2020年03月03日(火)16時10分
船津徹

<13歳未満の子どもを一人にさせない、この明確な原則のせいで過剰に過保護な親が増えてしまったアメリカ。一方、しつけと虐待の境界線がグレーな日本>

カリフォルニア州に住む母親が、自宅アパートの敷地内で4歳の子どもを一人で遊ばせていたところ、近隣住人に通報され警察に逮捕されました。ハワイに観光に来ていた日本人の母親が、小学生の子どもをホテルの部屋に置いたまま買い物に出かけたところ、ルームキーパーに通報され警察で取り調べを受けました。

アメリカでは子どもの安全は社会全体が守るものという考えが強くあり、犯罪や虐待のサインは見逃さない、見て見ぬふりしない、疑わしきは通報するという意識が人々に浸透しています。もちろん保護責任者である親には、子どもの生命を守る義務があり、それを怠ればペナルティーが課されます。

日本の親はアメリカ基準では全員ネグレクト!

2014年の米国保健省の資料を見ると、全米の児童虐待相談件数は年間約360万件で、そのうち虐待を受けたと認定された子どもは70万2000人に上っています。虐待死も年間約1500人で、一日平均4人以上の子どもが保護者による虐待で亡くなっています。

子どもの虐待には、身体的虐待、心理的虐待、性的虐待、ネグレクト(育児放棄)があります。

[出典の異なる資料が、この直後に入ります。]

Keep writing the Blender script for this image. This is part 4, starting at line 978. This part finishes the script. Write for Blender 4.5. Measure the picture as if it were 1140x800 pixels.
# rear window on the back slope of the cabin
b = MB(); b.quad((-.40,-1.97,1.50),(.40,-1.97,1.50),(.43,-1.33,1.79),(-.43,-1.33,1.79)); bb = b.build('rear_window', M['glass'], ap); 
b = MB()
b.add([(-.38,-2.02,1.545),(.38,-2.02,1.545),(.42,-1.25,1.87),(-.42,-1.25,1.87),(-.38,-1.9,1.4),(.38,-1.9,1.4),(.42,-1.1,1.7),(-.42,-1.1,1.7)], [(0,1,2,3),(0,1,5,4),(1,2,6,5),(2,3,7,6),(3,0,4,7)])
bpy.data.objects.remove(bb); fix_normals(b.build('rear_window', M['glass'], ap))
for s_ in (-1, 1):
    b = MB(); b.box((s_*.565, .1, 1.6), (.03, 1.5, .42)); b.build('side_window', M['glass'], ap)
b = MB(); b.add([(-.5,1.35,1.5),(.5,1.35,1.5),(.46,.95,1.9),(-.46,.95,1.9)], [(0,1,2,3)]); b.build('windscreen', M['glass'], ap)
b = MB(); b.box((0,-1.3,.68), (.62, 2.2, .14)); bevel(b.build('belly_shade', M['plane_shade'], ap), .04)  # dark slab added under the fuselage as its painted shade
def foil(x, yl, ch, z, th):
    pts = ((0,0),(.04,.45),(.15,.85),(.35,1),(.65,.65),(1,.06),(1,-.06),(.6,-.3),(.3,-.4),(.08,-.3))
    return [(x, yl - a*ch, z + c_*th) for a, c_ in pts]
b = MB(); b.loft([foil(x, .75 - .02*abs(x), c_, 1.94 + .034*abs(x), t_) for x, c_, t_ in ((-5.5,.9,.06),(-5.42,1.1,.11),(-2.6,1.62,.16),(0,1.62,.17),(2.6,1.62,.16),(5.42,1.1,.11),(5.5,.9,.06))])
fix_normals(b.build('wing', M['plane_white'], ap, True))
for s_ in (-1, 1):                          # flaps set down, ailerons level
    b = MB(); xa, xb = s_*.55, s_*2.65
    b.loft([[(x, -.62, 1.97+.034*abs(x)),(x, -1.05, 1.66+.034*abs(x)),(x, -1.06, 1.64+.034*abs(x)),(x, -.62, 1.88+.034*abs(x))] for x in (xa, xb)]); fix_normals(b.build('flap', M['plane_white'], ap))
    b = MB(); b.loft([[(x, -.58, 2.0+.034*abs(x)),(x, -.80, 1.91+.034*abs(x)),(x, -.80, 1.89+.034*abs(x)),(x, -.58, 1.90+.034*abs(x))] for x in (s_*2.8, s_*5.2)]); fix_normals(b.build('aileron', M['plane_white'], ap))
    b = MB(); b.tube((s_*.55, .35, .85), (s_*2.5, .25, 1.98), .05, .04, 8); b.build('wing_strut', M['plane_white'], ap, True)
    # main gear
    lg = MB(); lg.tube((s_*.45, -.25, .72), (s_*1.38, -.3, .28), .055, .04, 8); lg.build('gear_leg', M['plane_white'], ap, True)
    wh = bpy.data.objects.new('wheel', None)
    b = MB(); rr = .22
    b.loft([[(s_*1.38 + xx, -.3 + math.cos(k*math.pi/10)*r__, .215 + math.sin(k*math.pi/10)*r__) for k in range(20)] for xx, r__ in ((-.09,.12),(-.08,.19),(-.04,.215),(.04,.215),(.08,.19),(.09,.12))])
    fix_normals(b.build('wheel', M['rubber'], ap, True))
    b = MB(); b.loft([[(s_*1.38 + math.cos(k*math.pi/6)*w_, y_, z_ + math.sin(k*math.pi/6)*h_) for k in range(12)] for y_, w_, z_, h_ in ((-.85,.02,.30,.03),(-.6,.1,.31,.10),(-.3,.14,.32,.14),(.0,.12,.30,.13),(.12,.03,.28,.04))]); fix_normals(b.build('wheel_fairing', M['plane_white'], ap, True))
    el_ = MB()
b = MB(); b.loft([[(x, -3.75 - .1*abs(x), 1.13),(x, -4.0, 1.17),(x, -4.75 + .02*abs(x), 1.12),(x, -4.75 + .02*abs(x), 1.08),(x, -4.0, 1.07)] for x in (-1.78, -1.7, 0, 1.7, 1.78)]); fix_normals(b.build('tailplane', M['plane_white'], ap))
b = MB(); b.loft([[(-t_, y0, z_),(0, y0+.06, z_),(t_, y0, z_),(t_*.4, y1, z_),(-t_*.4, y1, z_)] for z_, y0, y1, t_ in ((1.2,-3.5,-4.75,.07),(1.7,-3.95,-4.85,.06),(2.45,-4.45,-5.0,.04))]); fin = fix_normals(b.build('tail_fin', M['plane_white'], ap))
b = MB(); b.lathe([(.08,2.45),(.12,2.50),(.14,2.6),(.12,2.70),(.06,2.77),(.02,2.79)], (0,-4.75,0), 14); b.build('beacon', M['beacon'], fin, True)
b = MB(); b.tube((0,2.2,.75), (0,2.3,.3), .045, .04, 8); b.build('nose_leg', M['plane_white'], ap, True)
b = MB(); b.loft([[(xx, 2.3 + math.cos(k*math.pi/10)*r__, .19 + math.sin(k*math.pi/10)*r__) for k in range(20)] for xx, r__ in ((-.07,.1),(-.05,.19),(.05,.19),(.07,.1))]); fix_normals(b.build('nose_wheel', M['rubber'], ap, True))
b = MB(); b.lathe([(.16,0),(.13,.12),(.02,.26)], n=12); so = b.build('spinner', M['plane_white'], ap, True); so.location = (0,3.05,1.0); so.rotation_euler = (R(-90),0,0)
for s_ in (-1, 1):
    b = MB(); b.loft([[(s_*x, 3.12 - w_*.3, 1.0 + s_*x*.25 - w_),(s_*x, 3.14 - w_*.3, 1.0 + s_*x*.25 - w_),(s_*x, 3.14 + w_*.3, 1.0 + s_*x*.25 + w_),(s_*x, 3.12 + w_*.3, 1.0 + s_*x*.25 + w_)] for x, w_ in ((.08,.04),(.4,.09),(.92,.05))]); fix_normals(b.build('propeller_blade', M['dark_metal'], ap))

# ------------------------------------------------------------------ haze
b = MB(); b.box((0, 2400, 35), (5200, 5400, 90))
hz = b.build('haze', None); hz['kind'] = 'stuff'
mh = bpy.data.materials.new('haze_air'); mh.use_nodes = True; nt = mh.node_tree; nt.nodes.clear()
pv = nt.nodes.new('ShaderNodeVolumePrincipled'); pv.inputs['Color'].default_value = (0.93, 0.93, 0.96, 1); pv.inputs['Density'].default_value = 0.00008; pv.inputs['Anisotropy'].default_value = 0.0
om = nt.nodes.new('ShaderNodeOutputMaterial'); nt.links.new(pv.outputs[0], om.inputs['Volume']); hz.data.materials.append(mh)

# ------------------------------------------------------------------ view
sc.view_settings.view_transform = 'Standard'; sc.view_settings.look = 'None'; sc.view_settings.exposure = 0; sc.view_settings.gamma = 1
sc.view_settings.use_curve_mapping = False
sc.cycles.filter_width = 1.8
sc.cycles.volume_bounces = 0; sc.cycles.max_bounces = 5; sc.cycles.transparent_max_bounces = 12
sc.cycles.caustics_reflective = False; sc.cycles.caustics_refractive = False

アメリカで最も多いのがネグレクトです。子どもを一人で留守番させたり、一人で遊ばせたり、満足に食事を与えなかったり、何日もお風呂に入れなかったりすれば、ネグレクトと見なされます。

ネグレクトの定義や罰則は州によって異なりますが、一般にアメリカでは「13歳未満の子どもを一人にさせないこと」が常識となっています。家の中であっても、子どもを一人で留守番させていると、近隣住民からネグレクトの疑いをかけられることになります。

日本では子どもが一人で電車やバスで登下校したり、一人で留守番したり、夜中に塾から一人で帰ってきたり、親の監督なしで友だちと外で遊ぶことは普通ですが、アメリカでは100%ネグレクトの疑いがかけられ、親は取り調べを受けることになります。